» **Written problem**: Copy all of the material below exactly.

» **Collected data**:
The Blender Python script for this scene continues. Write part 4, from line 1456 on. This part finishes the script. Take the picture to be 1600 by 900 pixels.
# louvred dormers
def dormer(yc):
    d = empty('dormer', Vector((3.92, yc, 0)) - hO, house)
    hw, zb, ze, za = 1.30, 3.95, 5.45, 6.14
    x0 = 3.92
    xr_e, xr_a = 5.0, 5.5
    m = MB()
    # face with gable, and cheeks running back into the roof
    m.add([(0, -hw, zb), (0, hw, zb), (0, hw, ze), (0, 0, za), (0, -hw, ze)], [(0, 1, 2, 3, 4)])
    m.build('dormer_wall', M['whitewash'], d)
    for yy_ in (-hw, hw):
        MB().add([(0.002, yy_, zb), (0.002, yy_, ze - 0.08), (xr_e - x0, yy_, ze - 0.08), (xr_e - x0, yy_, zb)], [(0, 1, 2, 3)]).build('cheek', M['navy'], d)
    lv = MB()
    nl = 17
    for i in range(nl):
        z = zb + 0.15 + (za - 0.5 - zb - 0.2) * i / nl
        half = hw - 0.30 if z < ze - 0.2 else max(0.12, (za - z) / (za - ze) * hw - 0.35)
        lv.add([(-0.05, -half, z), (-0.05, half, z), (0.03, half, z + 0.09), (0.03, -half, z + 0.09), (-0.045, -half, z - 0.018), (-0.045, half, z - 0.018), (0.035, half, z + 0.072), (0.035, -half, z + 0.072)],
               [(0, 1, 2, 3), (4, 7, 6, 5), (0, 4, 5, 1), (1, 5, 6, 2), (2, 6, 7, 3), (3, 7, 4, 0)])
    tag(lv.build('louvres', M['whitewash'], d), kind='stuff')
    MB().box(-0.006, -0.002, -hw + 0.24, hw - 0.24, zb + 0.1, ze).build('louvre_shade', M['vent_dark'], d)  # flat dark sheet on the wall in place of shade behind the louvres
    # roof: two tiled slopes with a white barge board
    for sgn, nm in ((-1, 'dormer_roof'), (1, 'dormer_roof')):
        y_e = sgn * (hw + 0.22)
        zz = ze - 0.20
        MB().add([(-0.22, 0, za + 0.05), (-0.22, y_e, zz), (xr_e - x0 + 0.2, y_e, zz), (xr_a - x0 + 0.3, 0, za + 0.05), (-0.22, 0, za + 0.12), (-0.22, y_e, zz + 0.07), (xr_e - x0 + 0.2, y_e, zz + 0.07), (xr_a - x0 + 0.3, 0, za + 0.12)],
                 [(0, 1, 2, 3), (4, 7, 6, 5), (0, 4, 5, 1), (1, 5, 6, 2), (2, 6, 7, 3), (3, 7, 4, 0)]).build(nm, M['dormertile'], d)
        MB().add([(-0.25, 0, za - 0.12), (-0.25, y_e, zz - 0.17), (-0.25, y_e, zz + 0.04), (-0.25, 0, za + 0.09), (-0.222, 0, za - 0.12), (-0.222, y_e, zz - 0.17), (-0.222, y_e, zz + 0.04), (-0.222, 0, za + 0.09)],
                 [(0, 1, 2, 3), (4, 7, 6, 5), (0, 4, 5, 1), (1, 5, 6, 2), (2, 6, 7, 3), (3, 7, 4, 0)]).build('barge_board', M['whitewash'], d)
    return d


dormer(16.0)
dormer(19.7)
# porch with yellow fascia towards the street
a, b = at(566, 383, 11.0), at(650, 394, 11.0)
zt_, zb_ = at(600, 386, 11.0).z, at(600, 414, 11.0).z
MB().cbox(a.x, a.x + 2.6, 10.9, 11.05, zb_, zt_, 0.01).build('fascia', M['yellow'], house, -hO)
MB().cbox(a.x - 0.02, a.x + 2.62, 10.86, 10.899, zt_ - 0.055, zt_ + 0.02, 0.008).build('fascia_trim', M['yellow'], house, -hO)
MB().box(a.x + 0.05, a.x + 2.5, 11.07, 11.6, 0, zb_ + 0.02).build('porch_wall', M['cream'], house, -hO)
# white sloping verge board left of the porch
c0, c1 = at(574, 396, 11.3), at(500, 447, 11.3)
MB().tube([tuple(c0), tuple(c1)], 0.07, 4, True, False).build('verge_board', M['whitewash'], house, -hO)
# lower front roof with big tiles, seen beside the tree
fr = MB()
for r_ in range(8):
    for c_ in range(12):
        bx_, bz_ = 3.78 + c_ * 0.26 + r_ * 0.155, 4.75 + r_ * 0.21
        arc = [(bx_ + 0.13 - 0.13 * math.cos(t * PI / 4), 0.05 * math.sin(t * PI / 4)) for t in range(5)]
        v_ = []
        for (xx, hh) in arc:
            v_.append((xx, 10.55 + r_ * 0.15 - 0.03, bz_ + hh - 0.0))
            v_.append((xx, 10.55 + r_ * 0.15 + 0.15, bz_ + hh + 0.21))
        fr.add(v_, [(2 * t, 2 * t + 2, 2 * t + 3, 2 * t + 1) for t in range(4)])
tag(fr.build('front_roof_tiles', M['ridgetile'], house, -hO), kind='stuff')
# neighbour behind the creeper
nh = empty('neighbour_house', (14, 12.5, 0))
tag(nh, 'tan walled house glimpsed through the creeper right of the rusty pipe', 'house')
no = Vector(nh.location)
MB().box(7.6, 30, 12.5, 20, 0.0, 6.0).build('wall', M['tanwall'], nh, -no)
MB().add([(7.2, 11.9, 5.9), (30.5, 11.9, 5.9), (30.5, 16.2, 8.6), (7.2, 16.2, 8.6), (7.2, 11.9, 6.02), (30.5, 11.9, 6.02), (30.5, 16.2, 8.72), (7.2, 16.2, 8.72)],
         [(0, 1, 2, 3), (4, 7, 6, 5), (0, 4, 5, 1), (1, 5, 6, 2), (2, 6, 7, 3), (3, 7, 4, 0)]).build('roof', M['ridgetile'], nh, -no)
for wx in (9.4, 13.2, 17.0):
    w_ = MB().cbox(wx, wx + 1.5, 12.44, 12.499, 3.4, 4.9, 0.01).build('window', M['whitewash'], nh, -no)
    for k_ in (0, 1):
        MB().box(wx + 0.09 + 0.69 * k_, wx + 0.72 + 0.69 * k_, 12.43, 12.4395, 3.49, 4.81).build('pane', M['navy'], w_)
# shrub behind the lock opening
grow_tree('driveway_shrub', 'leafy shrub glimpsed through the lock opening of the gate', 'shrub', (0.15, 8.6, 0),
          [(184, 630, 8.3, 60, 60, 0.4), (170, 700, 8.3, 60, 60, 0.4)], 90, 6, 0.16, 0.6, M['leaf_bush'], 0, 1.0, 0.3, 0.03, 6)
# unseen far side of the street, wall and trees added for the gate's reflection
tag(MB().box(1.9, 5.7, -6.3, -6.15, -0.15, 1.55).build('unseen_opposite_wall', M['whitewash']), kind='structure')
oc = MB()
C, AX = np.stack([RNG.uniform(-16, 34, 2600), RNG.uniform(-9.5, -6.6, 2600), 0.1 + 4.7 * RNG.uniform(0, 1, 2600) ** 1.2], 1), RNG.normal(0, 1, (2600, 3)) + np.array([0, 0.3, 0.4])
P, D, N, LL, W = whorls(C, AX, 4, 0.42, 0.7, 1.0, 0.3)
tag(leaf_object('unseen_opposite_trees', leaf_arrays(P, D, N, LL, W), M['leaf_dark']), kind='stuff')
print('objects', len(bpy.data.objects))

» **Response to this task**:
The Blender Python script for this scene continues. Write part 4, from line 1456 on. This part finishes the script. Take the picture to be 1600 by 900 pixels.
# louvred dormers
def dormer(yc):
    d = empty('dormer', Vector((3.92, yc, 0)) - hO, house)
    hw, zb, ze, za = 1.30, 3.95, 5.45, 6.14
    x0 = 3.92
    xr_e, xr_a = 5.0, 5.5
    m = MB()
    # face with gable, and cheeks running back into the roof
    m.add([(0, -hw, zb), (0, hw, zb), (0, hw, ze), (0, 0, za), (0, -hw, ze)], [(0, 1, 2, 3, 4)])
    m.build('dormer_wall', M['whitewash'], d)
    for yy_ in (-hw, hw):
        MB().add([(0.002, yy_, zb), (0.002, yy_, ze - 0.08), (xr_e - x0, yy_, ze - 0.08), (xr_e - x0, yy_, zb)], [(0, 1, 2, 3)]).build('cheek', M['navy'], d)
    lv = MB()
    nl = 17
    for i in range(nl):
        z = zb + 0.15 + (za - 0.5 - zb - 0.2) * i / nl
        half = hw - 0.30 if z < ze - 0.2 else max(0.12, (za - z) / (za - ze) * hw - 0.35)
        lv.add([(-0.05, -half, z), (-0.05, half, z), (0.03, half, z + 0.09), (0.03, -half, z + 0.09), (-0.045, -half, z - 0.018), (-0.045, half, z - 0.018), (0.035, half, z + 0.072), (0.035, -half, z + 0.072)],
               [(0, 1, 2, 3), (4, 7, 6, 5), (0, 4, 5, 1), (1, 5, 6, 2), (2, 6, 7, 3), (3, 7, 4, 0)])
    tag(lv.build('louvres', M['whitewash'], d), kind='stuff')
    MB().box(-0.006, -0.002, -hw + 0.24, hw - 0.24, zb + 0.1, ze).build('louvre_shade', M['vent_dark'], d)  # flat dark sheet on the wall in place of shade behind the louvres
    # roof: two tiled slopes with a white barge board
    for sgn, nm in ((-1, 'dormer_roof'), (1, 'dormer_roof')):
        y_e = sgn * (hw + 0.22)
        zz = ze - 0.20
        MB().add([(-0.22, 0, za + 0.05), (-0.22, y_e, zz), (xr_e - x0 + 0.2, y_e, zz), (xr_a - x0 + 0.3, 0, za + 0.05), (-0.22, 0, za + 0.12), (-0.22, y_e, zz + 0.07), (xr_e - x0 + 0.2, y_e, zz + 0.07), (xr_a - x0 + 0.3, 0, za + 0.12)],
                 [(0, 1, 2, 3), (4, 7, 6, 5), (0, 4, 5, 1), (1, 5, 6, 2), (2, 6, 7, 3), (3, 7, 4, 0)]).build(nm, M['dormertile'], d)
        MB().add([(-0.25, 0, za - 0.12), (-0.25, y_e, zz - 0.17), (-0.25, y_e, zz + 0.04), (-0.25, 0, za + 0.09), (-0.222, 0, za - 0.12), (-0.222, y_e, zz - 0.17), (-0.222, y_e, zz + 0.04), (-0.222, 0, za + 0.09)],
                 [(0, 1, 2, 3), (4, 7, 6, 5), (0, 4, 5, 1), (1, 5, 6, 2), (2, 6, 7, 3), (3, 7, 4, 0)]).build('barge_board', M['whitewash'], d)
    return d


dormer(16.0)
dormer(19.7)
# porch with yellow fascia towards the street
a, b = at(566, 383, 11.0), at(650, 394, 11.0)
zt_, zb_ = at(600, 386, 11.0).z, at(600, 414, 11.0).z
MB().cbox(a.x, a.x + 2.6, 10.9, 11.05, zb_, zt_, 0.01).build('fascia', M['yellow'], house, -hO)
MB().cbox(a.x - 0.02, a.x + 2.62, 10.86, 10.899, zt_ - 0.055, zt_ + 0.02, 0.008).build('fascia_trim', M['yellow'], house, -hO)
MB().box(a.x + 0.05, a.x + 2.5, 11.07, 11.6, 0, zb_ + 0.02).build('porch_wall', M['cream'], house, -hO)
# white sloping verge board left of the porch
c0, c1 = at(574, 396, 11.3), at(500, 447, 11.3)
MB().tube([tuple(c0), tuple(c1)], 0.07, 4, True, False).build('verge_board', M['whitewash'], house, -hO)
# lower front roof with big tiles, seen beside the tree
fr = MB()
for r_ in range(8):
    for c_ in range(12):
        bx_, bz_ = 3.78 + c_ * 0.26 + r_ * 0.155, 4.75 + r_ * 0.21
        arc = [(bx_ + 0.13 - 0.13 * math.cos(t * PI / 4), 0.05 * math.sin(t * PI / 4)) for t in range(5)]
        v_ = []
        for (xx, hh) in arc:
            v_.append((xx, 10.55 + r_ * 0.15 - 0.03, bz_ + hh - 0.0))
            v_.append((xx, 10.55 + r_ * 0.15 + 0.15, bz_ + hh + 0.21))
        fr.add(v_, [(2 * t, 2 * t + 2, 2 * t + 3, 2 * t + 1) for t in range(4)])
tag(fr.build('front_roof_tiles', M['ridgetile'], house, -hO), kind='stuff')
# neighbour behind the creeper
nh = empty('neighbour_house', (14, 12.5, 0))
tag(nh, 'tan walled house glimpsed through the creeper right of the rusty pipe', 'house')
no = Vector(nh.location)
MB().box(7.6, 30, 12.5, 20, 0.0, 6.0).build('wall', M['tanwall'], nh, -no)
MB().add([(7.2, 11.9, 5.9), (30.5, 11.9, 5.9), (30.5, 16.2, 8.6), (7.2, 16.2, 8.6), (7.2, 11.9, 6.02), (30.5, 11.9, 6.02), (30.5, 16.2, 8.72), (7.2, 16.2, 8.72)],
         [(0, 1, 2, 3), (4, 7, 6, 5), (0, 4, 5, 1), (1, 5, 6, 2), (2, 6, 7, 3), (3, 7, 4, 0)]).build('roof', M['ridgetile'], nh, -no)
for wx in (9.4, 13.2, 17.0):
    w_ = MB().cbox(wx, wx + 1.5, 12.44, 12.499, 3.4, 4.9, 0.01).build('window', M['whitewash'], nh, -no)
    for k_ in (0, 1):
        MB().box(wx + 0.09 + 0.69 * k_, wx + 0.72 + 0.69 * k_, 12.43, 12.4395, 3.49, 4.81).build('pane', M['navy'], w_)
# shrub behind the lock opening
grow_tree('driveway_shrub', 'leafy shrub glimpsed through the lock opening of the gate', 'shrub', (0.15, 8.6, 0),
          [(184, 630, 8.3, 60, 60, 0.4), (170, 700, 8.3, 60, 60, 0.4)], 90, 6, 0.16, 0.6, M['leaf_bush'], 0, 1.0, 0.3, 0.03, 6)
# unseen far side of the street, wall and trees added for the gate's reflection
tag(MB().box(1.9, 5.7, -6.3, -6.15, -0.15, 1.55).build('unseen_opposite_wall', M['whitewash']), kind='structure')
oc = MB()
C, AX = np.stack([RNG.uniform(-16, 34, 2600), RNG.uniform(-9.5, -6.6, 2600), 0.1 + 4.7 * RNG.uniform(0, 1, 2600) ** 1.2], 1), RNG.normal(0, 1, (2600, 3)) + np.array([0, 0.3, 0.4])
P, D, N, LL, W = whorls(C, AX, 4, 0.42, 0.7, 1.0, 0.3)
tag(leaf_object('unseen_opposite_trees', leaf_arrays(P, D, N, LL, W), M['leaf_dark']), kind='stuff')
print('objects', len(bpy.data.objects))